Fuori dall'Unesco nel 2018: è arrivato rapido, anche se in buona parte pronosticato, l'annuncio di Israele che, per il prossimo anno, ha annunciato l'uscita dall'organismo delle Nazioni unite per via dei “sistematici attacchi” avanzati dallo stesso Onu contro lo Stato ebraico. A darne notizia è stato il portavoce del minstero degli Esteri, Emmanuel Nahshon, il quale ha specificato come non si tratti di una decisione presa a cuor leggero ma come diretta conseguenza dei “tentativi dell'Unesco di disconnettere la storia ebraica dalla terra di Israele”. Secondo quanto riferito da Nahshon, la lettera formale sarà rpesentata entro la fine del 2017 per poi procedere all'uscita definitiva alla fine del prossimo anno.
La scelta di Trump
Un annuncio, quello di Israele, che segue di pochi mesi quello diramato dagli Stati Uniti, intenzionati a uscire dall'Unesco proprio in virtù delle tensioni in atto sul nodo mediorientale.

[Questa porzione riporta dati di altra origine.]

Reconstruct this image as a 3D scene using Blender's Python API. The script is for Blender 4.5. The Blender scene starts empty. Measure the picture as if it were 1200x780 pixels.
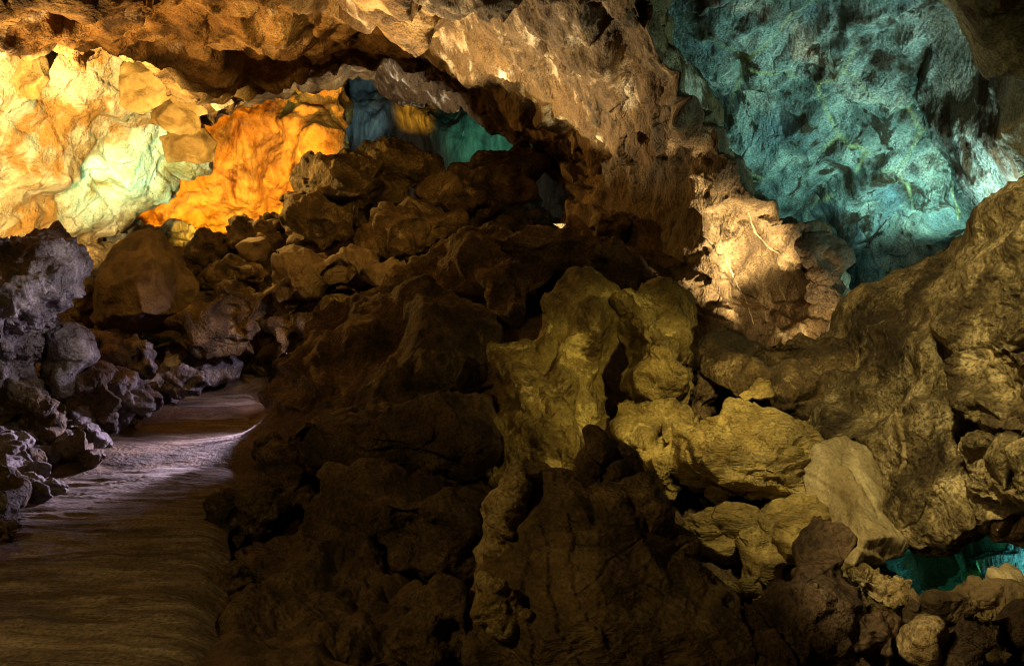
import bpy, bmesh, math, random
import numpy as np
from mathutils import Vector, Euler
from mathutils.geometry import delaunay_2d_cdt

random.seed(7)
F = 1039.0            # focal length in photo pixels (photo is 1200 x 780)
CAMZ = 1.6
scene = bpy.context.scene
COL = scene.collection

def at(px, py, d):
    return ((px - 600.0) / F * d, d, CAMZ - (py - 390.0) / F * d)

# ------------------------------------------------------------------ numpy noise
def _h(ix, iy, iz, seed):
    h = (ix.astype(np.int64) * 374761393 + iy.astype(np.int64) * 668265263 + iz.astype(np.int64) * 1274126177 + seed * 362437) & 0xffffffff
    h = ((h ^ (h >> 13)) * 1274126177) & 0xffffffff
    h = ((h ^ (h >> 16)) * 2246822519) & 0xffffffff
    return h ^ (h >> 15)

def perlin(p, seed=0):
    i = np.floor(p); f = p - i; i = i.astype(np.int64)
    u = f * f * f * (f * (f * 6 - 15) + 10)
    out = np.zeros(len(p))
    for dx in (0, 1):
        wx = u[:, 0] if dx else 1 - u[:, 0]
        for dy in (0, 1):
            wy = u[:, 1] if dy else 1 - u[:, 1]
            for dz in (0, 1):
                wz = u[:, 2] if dz else 1 - u[:, 2]
                h = _h(i[:, 0] + dx, i[:, 1] + dy, i[:, 2] + dz, seed)
                gx = (h & 1023) / 511.5 - 1; gy = ((h >> 10) & 1023) / 511.5 - 1; gz = ((h >> 20) & 1023) / 511.5 - 1
                out += wx * wy * wz * (gx * (f[:, 0] - dx) + gy * (f[:, 1] - dy) + gz * (f[:, 2] - dz))
    return out * 1.5

def fbm(p, octv=4, seed=0, gain=0.5):
    a, s, out = 1.0, 1.0, np.zeros(len(p))
    for k in range(octv):
        out += a * perlin(p * s + 17.3 * k, seed + k); a *= gain; s *= 2.03
    return out

def ridged(p, octv=4, seed=0, gain=0.55):
    a, s, out, w = 1.0, 1.0, np.zeros(len(p)), 1.0
    for k in range(octv):
        n = 1 - np.abs(perlin(p * s + 11.7 * k, seed + k)) * 1.8
        n = np.clip(n, 0, 1) ** 2 * w
        out += a * n; w = np.clip(n * 1.6, 0, 1); a *= gain; s *= 2.1
    return out - 0.8

def voronoi(p, seed=0):
    i = np.floor(p).astype(np.int64); f = p - i
    F1 = np.full(len(p), 9.0); F2 = np.full(len(p), 9.0); hid = np.zeros(len(p), np.int64); off = np.zeros_like(p)
    for dx in (-1, 0, 1):
        for dy in (-1, 0, 1):
            for dz in (-1, 0, 1):
                h = _h(i[:, 0] + dx, i[:, 1] + dy, i[:, 2] + dz, seed)
                q = np.stack([dx + (h & 1023) / 1023.0, dy + ((h >> 10) & 1023) / 1023.0, dz + ((h >> 20) & 1023) / 1023.0], 1)
                v = f - q; d = (v * v).sum(1)
                m = d < F1
                F2 = np.where(m, F1, np.minimum(F2, d))
                F1 = np.where(m, d, F1); hid = np.where(m, h, hid); off = np.where(m[:, None], v, off)
    return np.sqrt(F1), np.sqrt(F2), hid, off

ROT = np.array([[.36, .48, -.8], [-.8, .6, 0], [.48, .64, .6]])
def plin(p, seed=0):
    """random heights joined by flat triangles: planes that meet in straight ridges and clefts"""
    p = p @ ROT.T
    p = p + .07 * np.stack([perlin(p * .9, seed + 5), perlin(p * .9 + 9, seed + 6), perlin(p * .9 + 21, seed + 7)], 1)
    i = np.floor(p).astype(np.int64); f = p - i
    o = np.argsort(-f, 1); fs = np.take_along_axis(f, o, 1)
    w = [1 - fs[:, 0], fs[:, 0] - fs[:, 1], fs[:, 1] - fs[:, 2], fs[:, 2]]
    out = np.zeros(len(p)); c = i.copy(); ar = np.arange(len(p))
    for k in range(4):
        if k: c[ar, o[:, k - 1]] += 1
        h = _h(c[:, 0], c[:, 1], c[:, 2], seed)
        out += w[k] * ((h & 4095) / 2047.5 - 1)
    return out
def facet(p, seed=0, tw=None):
    return .62 * plin(p, seed) + .34 * plin(p * 2.2 + 3.1, seed + 17) + .12 * plin(p * 4.7 + 7.7, seed + 29)

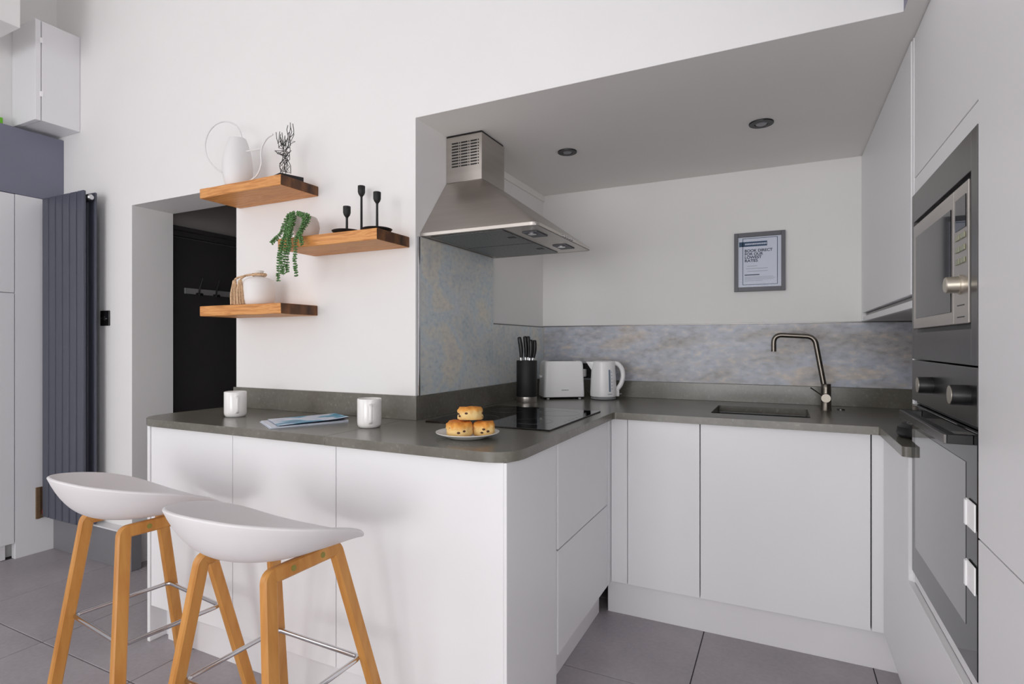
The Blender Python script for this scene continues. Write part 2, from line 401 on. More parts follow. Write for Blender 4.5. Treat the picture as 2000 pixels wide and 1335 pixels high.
# ------------------------------------------------------------------ left side of the room
c = thing('tall_cabinet', 'white tall cabinet with plain doors at the left edge of the picture', 'cabinet', (-3.93, 1.2, 0))
box('body', XLW, -3.918, -.2, 1.578, .1, 2.066, 'carcass', c)
box('door', -3.916, -3.898, .98, 1.576, 1.508, 2.064, 'cabinet', c); box('door', -3.916, -3.898, .98, 1.576, .092, 1.503, 'cabinet', c)
box('plinth', XLW, -3.935, -.2, 1.55, 0, .09, 'plinth', c)
box('filler_panel', -3.94, -3.90, 1.580, YW-.001, 0, 2.066, 'cabinet', c)
pc = thing('pipe_cutout', 'brown wooden pipe cut-out low in the white panel', 'pipe access', (-3.89, 1.7, .2))
a, b = at(70, 952, x=-3.895), at(95, 1008, x=-3.895)
box('back_board', -3.90, -3.897, a.y, 1.755, .2, a.z, 'brown_ply', pc); box('frame_strip', -3.90, -3.888, a.y, a.y+.02, .2, a.z, 'brown_ply', pc); box('frame_strip', -3.90, -3.888, a.y+.021, 1.755, .206, .225, 'brown_ply', pc)
bm = lathe(bmesh.new(), [(0, 0), (.009, 0), (.010, .008), (.008, .022), (0, .022)], (-3.889, a.y+.036, .226), 14); obj('valve_cap', bm, 'red_plastic', pc, smooth=40)
# vertical radiator
r = thing('radiator', 'tall anthracite vertical radiator with six flat columns', 'radiator', (-3.66, 1.74, .21))
rx0, rx1 = -3.877, -3.441
for row, (ya, yb, mt) in enumerate(((1.695, 1.711, 'radiator'), (1.752, 1.766, 'radiator'))):
    n = 6; pw = (rx1-rx0)/n
    for i in range(n):
        box('column', rx0+pw*i+.0045, rx0+pw*(i+1)-.0045, ya, yb, .212, 2.064, mt, r, bev=.005, seg=2)
for z in (.25, 2.03):
    bm = bmesh.new(); tube(bm, [(rx0+.004, 1.731, z), (rx1-.004, 1.731, z)], .02, 14); obj('manifold', bm, 'radiator_dark', r, smooth=40)
    bm = lathe(bmesh.new(), [(0, 0), (.017, 0), (.017, .006), (.012, .012), (0, .012)], (rx1-.004, 1.731, z), 18, axis='x'); obj('end_cap', bm, 'chrome', r, smooth=40, label='chrome end cap')
for x in (rx0+.1, rx1-.26):
    box('bracket', x-.015, x+.015, 1.766, YW, 1.8, 1.85, 'radiator_dark', r)
s = thing('wall_socket', 'black square fused socket on the white wall right of the radiator', 'socket', (-3.46, YW, 1.364))
box('plate', -3.503, -3.417, YW-.008, YW, 1.321, 1.407, 'black_plastic', s, bev=.002)
box('rocker', -3.470, -3.450, YW-.012, YW-.008, 1.352, 1.376, 'black_matte', s, bev=.001)
for x in (-3.492, -3.428): obj('screw', lathe(bmesh.new(), [(0, 0), (.0035, 0), (.0035, .002), (0, .002)], (x, YW-.008, 1.364), 10, axis='-y'), 'chrome', s)
box('symbol', -3.447, -3.436, YW-.0085, YW-.008, 1.360, 1.363, 'ink_light', s, bev=0)
# boxed cupboard hanging high in the corner
wb = thing('corner_cupboard', 'white box cupboard hung high in the left corner', 'cupboard', (-3.85, 1.7, 2.47))
box('body', XLW+.002, -3.722, 1.628, YW-.001, 2.467, 3.024, 'cabinet', wb); box('door', XLW+.002, -3.722, 1.598, 1.624, 2.465, 3.026, 'cabinet', wb, bev=.002)
for z in (2.6, 2.9): box('hinge', -3.7225, -3.719, 1.618, 1.634, z, z+.03, 'white_plastic', wb)
g = thing('small_green_box', 'small bright green box standing on the grey ledge', 'box', (-3.93, 1.52, 2.445))
box('carton', -3.955, -3.915, 1.40, 1.532, 2.4455, 2.482, 'green_box', g); box('print', -3.9155, -3.9145, 1.50, 1.515, 2.455, 2.470, 'ink', g, bev=0)

# ------------------------------------------------------------------ peninsula
def base_unit(label, body, doors, door_name='door', group=None, name='base_cabinet', ztop=ZB-.003):
    x0, x1, y0, y1 = body
    c = thing(name, label, 'cabinet', ((x0+x1)/2, (y0+y1)/2, 0), group=group)
    box('body', x0, x1, y0, y1, .152, ztop, 'carcass', c)
    for d in doors: box(door_name, *d, 'cabinet', c, bev=.0012)
    return c
G = 'peninsula front panels'
base_unit('leftmost white cabinet front of the peninsula behind the far stool', (-2.320, -1.832, 1.409, 1.79), [(-2.3215, -1.8315, 1.388, 1.406, .148, ZB-.001)], group=G)
base_unit('middle white cabinet front of the peninsula behind the near stool', (-1.828, -1.327, 1.409, 1.79), [(-1.8285, -1.3265, 1.388, 1.406, .148, ZB-.001)], group=G)
base_unit('rightmost wide white cabinet front of the peninsula', (-1.322, -.72, 1.409, 1.755), [(-1.3235, -.7035, 1.388, 1.406, .148, ZB-.001)], group=G)
tag(box('end_panel', -2.342, -2.3245, 1.384, 1.806, 0, ZB-.001, 'cabinet'), 'white end panel at the doorway end of the peninsula', 'panel')
tag(box('end_panel', -.7025, -.6925, 1.386, 1.760, 0, ZB-.001, 'cabinet'), 'white end panel at the open corner of the peninsula', 'panel')
c = thing('drawer_unit', 'white two-drawer unit under the hob side of the peninsula', 'cabinet', (-1.0, 2.08, 0))
box('body', -1.27, -.714, 1.785, 2.385, .152, ZB-.003, 'carcass', c)
box('edge_strip', -.712, -.697, 1.763, 1.779, .0, ZB-.001, 'cabinet', c)
box('drawer', -.711, -.693, 1.783, 2.384, .146, .504, 'cabinet', c); box('drawer', -.711, -.693, 1.783, 2.384, .509, ZB-.001, 'cabinet', c)
c = thing('corner_post', 'narrow white corner post where the peninsula meets the back units', 'cabinet trim', (-.68, 2.42, 0))
box('post', -.745, -.692, 2.390, 2.47, .146, ZB-.001, 'cabinet', c); box('post', -.690, -.617, 2.434, 2.47, .150, ZB-.001, 'cabinet', c)
for nm, lab, a in (('plinth_board', 'long white plinth under the peninsula front', (-2.278, -.703, 1.430, 1.446, 0, .15)),
                   ('plinth_board', 'short white plinth piece beside the peninsula end panel', (-2.3235, -2.280, 1.452, 1.468, 0, .15)),
                   ('plinth_board', 'white plinth under the two-drawer unit', (-.763, -.745, 1.783, 2.43, 0, .145)),
                   ('plinth_board', 'white plinth under the sink units', (-.714, .395, 2.463, 2.48, 0, .15)),
                   ('plinth_board', 'white plinth under the tall oven housing', (.397, .413, .74, 2.462, 0, .15))):
    tag(box(nm, *a, 'plinth'), lab, 'plinth')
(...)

A dire la verità, il 12 ottobre scorso, Donald Trump era stato ancora più esplicito, sottolineando che la scelta degli States era stata fatta “per la necessità di una fondamentale riforma dell’organizzazione e per i suoi persistentipregiudizi anti-Israele”. Praticamente in contemporanea, il premier Netanyahu aveva dato disposizioni per “preparare l'uscita” anche del suo Paese assieme agli Stati Uniti. Detto fatto: Israele, uniformando le sue vedute a quelle gli Usa, ha mantenuto la promessa di lasciare l'agenzia Onu dando seguito all'appoggio fornito a Trump nel momento in cui aveva dato il medesimo annuncio.
L'appoggio
A suo tempo, Netanyahu si era detto decisamente favorevole all'iniziativa della Casa Bianca, parlando di una decisione “coraggiosa e morale, perche l'Unesco è diventato un teatro dell'assurdo e perché, piuttosto che preservare la storia, la distorce”. Anche in quell'occasione, il premier aveva ribadito l'intenzione di Israele di seguire la stessa strada, ritenendo invalicabili le divergenze sule risoluzioni adottate dall’Organizzazione su questioni chiave della disputa israelo-palestinese, quali la città di Hebron, in Cisgiordania (dichiarata parte del patrimonio storico palestinese) e la Città Vecchia di Gerusalemme: “L'Unesco – aveva detto allora – è diventata la sede di risoluzioni bizzarre, anti israeliane e in pratica antisemite. Ci auguriamo che cambi strada ma non abbiamo grandi speranze”.